> _Material shown_:

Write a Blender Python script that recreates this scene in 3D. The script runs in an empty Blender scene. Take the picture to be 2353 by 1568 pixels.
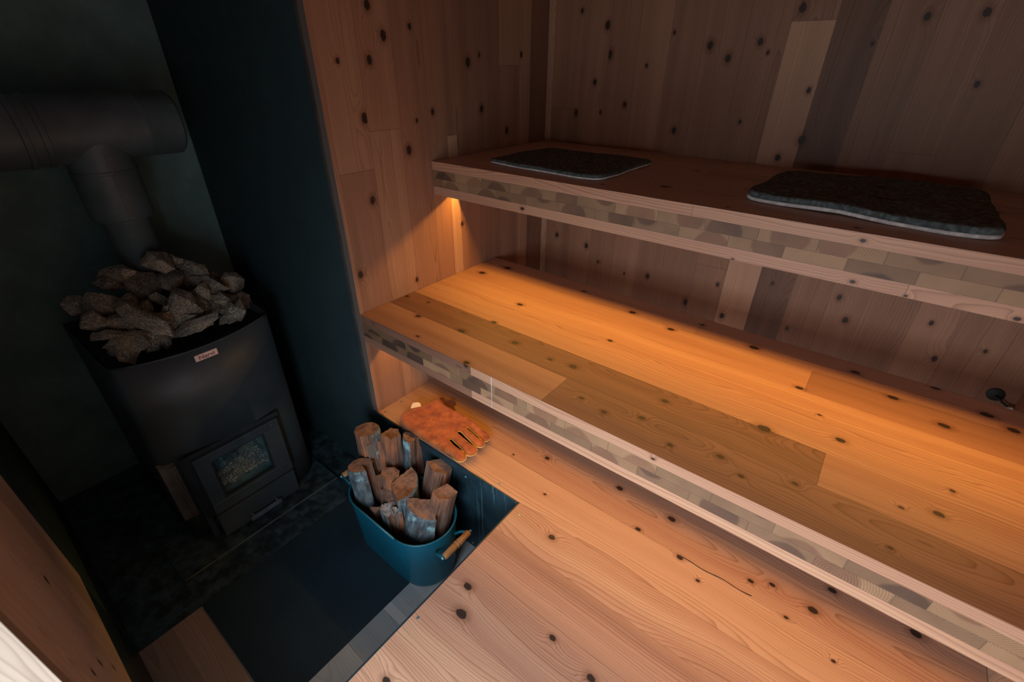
import bpy, bmesh, math, random
from mathutils import Vector, Matrix, noise as mnoise
from mathutils.geometry import delaunay_2d_cdt
random.seed(7)
S = bpy.context.scene
COL = S.collection
V = Vector

# ------------------------------------------------------------------ layout (metres, z=0 is the raised plank floor)
W = 1.765            # right wall
D = 1.048            # back wall
YL = -0.895          # near wall with the doorway
XB = -0.97           # back of the stove alcove
ZP = -0.392          # sunken floor
XP = 0.682           # edge of the raised floor
H1, T1, D1 = 0.42, 0.107, 0.696
H2, T2, U2 = 0.8585, 0.1105, 0.373
ZC = 1.95

# ------------------------------------------------------------------ node helpers
class NT:
    def __init__(s, tree): s.t = tree; s.n = tree.nodes; s.l = tree.links
    def new(s, typ, **kw):
        n = s.n.new(typ)
        for k, v in kw.items(): setattr(n, k, v)
        return n
    def put(s, sock, val):
        if isinstance(val, bpy.types.NodeSocket): s.l.new(val, sock)
        elif val is not None: sock.default_value = val
    def math(s, op, a, b=None, c=None, clamp=False):
        n = s.new('ShaderNodeMath', operation=op, use_clamp=clamp)
        s.put(n.inputs[0], a)
        if b is not None: s.put(n.inputs[1], b)
        if c is not None: s.put(n.inputs[2], c)
        return n.outputs[0]
    def vmath(s, op, a, b=None):
        n = s.new('ShaderNodeVectorMath', operation=op)
        s.put(n.inputs[0], a)
        if b is not None: s.put(n.inputs[1], b)
        return n.outputs['Value'] if op in ('DISTANCE', 'LENGTH', 'DOT_PRODUCT') else n.outputs[0]
    def xyz(s, x, y, z=0.0):
        n = s.new('ShaderNodeCombineXYZ')
        s.put(n.inputs[0], x); s.put(n.inputs[1], y); s.put(n.inputs[2], z)
        return n.outputs[0]
    def sep(s, v):
        n = s.new('ShaderNodeSeparateXYZ'); s.put(n.inputs[0], v); return n.outputs
    def noise(s, vec, scale=1.0, detail=2.0, rough=0.5):
        n = s.new('ShaderNodeTexNoise')
        s.put(n.inputs['Vector'], vec); n.inputs['Scale'].default_value = scale
        n.inputs['Detail'].default_value = detail; n.inputs['Roughness'].default_value = rough
        return n.outputs[0]
    def mix(s, f, a, b, blend='MIX'):
        n = s.new('ShaderNodeMix', data_type='RGBA', blend_type=blend)
        s.put(n.inputs[0], f); s.put(n.inputs[6], a); s.put(n.inputs[7], b)
        return n.outputs[2]
    def ramp(s, f, stops):
        n = s.new('ShaderNodeValToRGB'); s.put(n.inputs[0], f)
        e = n.color_ramp.elements
        while len(e) < len(stops): e.new(0.5)
        for i, (p, c) in enumerate(stops): e[i].position = p; e[i].color = (*c, 1)
        return n.outputs[0]
    def step(s, x, a, b):
        n = s.new('ShaderNodeMapRange', interpolation_type='SMOOTHSTEP')
        s.put(n.inputs[0], x); n.inputs[1].default_value = a; n.inputs[2].default_value = b
        return n.outputs[0]
    def bump(s, h, strength=0.2, dist=0.001):
        n = s.new('ShaderNodeBump'); s.put(n.inputs['Height'], h)
        n.inputs['Strength'].default_value = strength; n.inputs['Distance'].default_value = dist
        return n.outputs[0]

def new_mat(name):
    m = bpy.data.materials.new(name); m.use_nodes = True
    nt = NT(m.node_tree); b = m.node_tree.nodes['Principled BSDF']
    return m, nt, b

def rgb(c): return (*c, 1)

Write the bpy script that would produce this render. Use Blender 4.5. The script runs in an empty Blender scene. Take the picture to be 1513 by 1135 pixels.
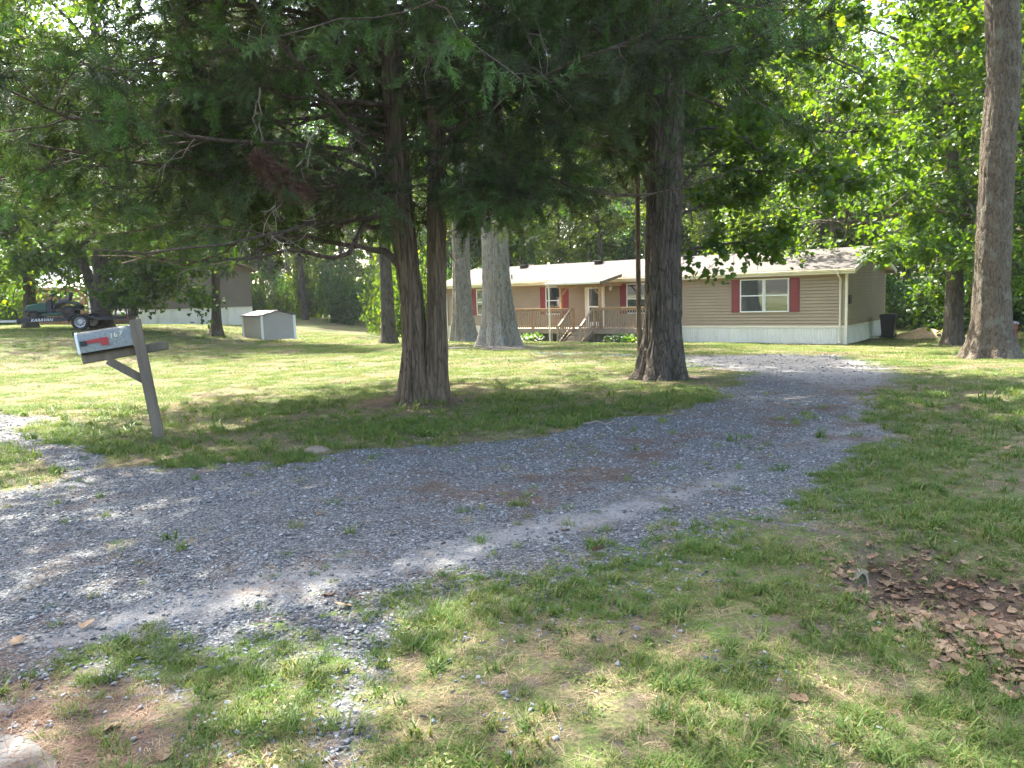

> _Problem_:
Every record is to be reproduced exactly, with no pictures included.

> _Response to the exercise_:
Write a Blender Python script that recreates this scene in 3D. The script runs in an empty Blender scene. Take the picture to be 2353 by 1568 pixels.
import bpy, bmesh, math, random
from mathutils import Vector, Matrix, noise as mnoise
from mathutils.geometry import delaunay_2d_cdt
random.seed(7)
S = bpy.context.scene
COL = S.collection
V = Vector

# ------------------------------------------------------------------ layout (metres, z=0 is the raised plank floor)
W = 1.765            # right wall
D = 1.048            # back wall
YL = -0.895          # near wall with the doorway
XB = -0.97           # back of the stove alcove
ZP = -0.392          # sunken floor
XP = 0.682           # edge of the raised floor
H1, T1, D1 = 0.42, 0.107, 0.696
H2, T2, U2 = 0.8585, 0.1105, 0.373
ZC = 1.95

# ------------------------------------------------------------------ node helpers
class NT:
    def __init__(s, tree): s.t = tree; s.n = tree.nodes; s.l = tree.links
    def new(s, typ, **kw):
        n = s.n.new(typ)
        for k, v in kw.items(): setattr(n, k, v)
        return n
    def put(s, sock, val):
        if isinstance(val, bpy.types.NodeSocket): s.l.new(val, sock)
        elif val is not None: sock.default_value = val
    def math(s, op, a, b=None, c=None, clamp=False):
        n = s.new('ShaderNodeMath', operation=op, use_clamp=clamp)
        s.put(n.inputs[0], a)
        if b is not None: s.put(n.inputs[1], b)
        if c is not None: s.put(n.inputs[2], c)
        return n.outputs[0]
    def vmath(s, op, a, b=None):
        n = s.new('ShaderNodeVectorMath', operation=op)
        s.put(n.inputs[0], a)
        if b is not None: s.put(n.inputs[1], b)
        return n.outputs['Value'] if op in ('DISTANCE', 'LENGTH', 'DOT_PRODUCT') else n.outputs[0]
    def xyz(s, x, y, z=0.0):
        n = s.new('ShaderNodeCombineXYZ')
        s.put(n.inputs[0], x); s.put(n.inputs[1], y); s.put(n.inputs[2], z)
        return n.outputs[0]
    def sep(s, v):
        n = s.new('ShaderNodeSeparateXYZ'); s.put(n.inputs[0], v); return n.outputs
    def noise(s, vec, scale=1.0, detail=2.0, rough=0.5):
        n = s.new('ShaderNodeTexNoise')
        s.put(n.inputs['Vector'], vec); n.inputs['Scale'].default_value = scale
        n.inputs['Detail'].default_value = detail; n.inputs['Roughness'].default_value = rough
        return n.outputs[0]
    def mix(s, f, a, b, blend='MIX'):
        n = s.new('ShaderNodeMix', data_type='RGBA', blend_type=blend)
        s.put(n.inputs[0], f); s.put(n.inputs[6], a); s.put(n.inputs[7], b)
        return n.outputs[2]
    def ramp(s, f, stops):
        n = s.new('ShaderNodeValToRGB'); s.put(n.inputs[0], f)
        e = n.color_ramp.elements
        while len(e) < len(stops): e.new(0.5)
        for i, (p, c) in enumerate(stops): e[i].position = p; e[i].color = (*c, 1)
        return n.outputs[0]
    def step(s, x, a, b):
        n = s.new('ShaderNodeMapRange', interpolation_type='SMOOTHSTEP')
        s.put(n.inputs[0], x); n.inputs[1].default_value = a; n.inputs[2].default_value = b
        return n.outputs[0]
    def bump(s, h, strength=0.2, dist=0.001):
        n = s.new('ShaderNodeBump'); s.put(n.inputs['Height'], h)
        n.inputs['Strength'].default_value = strength; n.inputs['Distance'].default_value = dist
        return n.outputs[0]

def new_mat(name):
    m = bpy.data.materials.new(name); m.use_nodes = True
    nt = NT(m.node_tree); b = m.node_tree.nodes['Principled BSDF']
    return m, nt, b

def rgb(c): return (*c, 1)

Write the bpy script that would produce this render. Use Blender 4.5. The script runs in an empty Blender scene. Take the picture to be 1513 by 1135 pixels.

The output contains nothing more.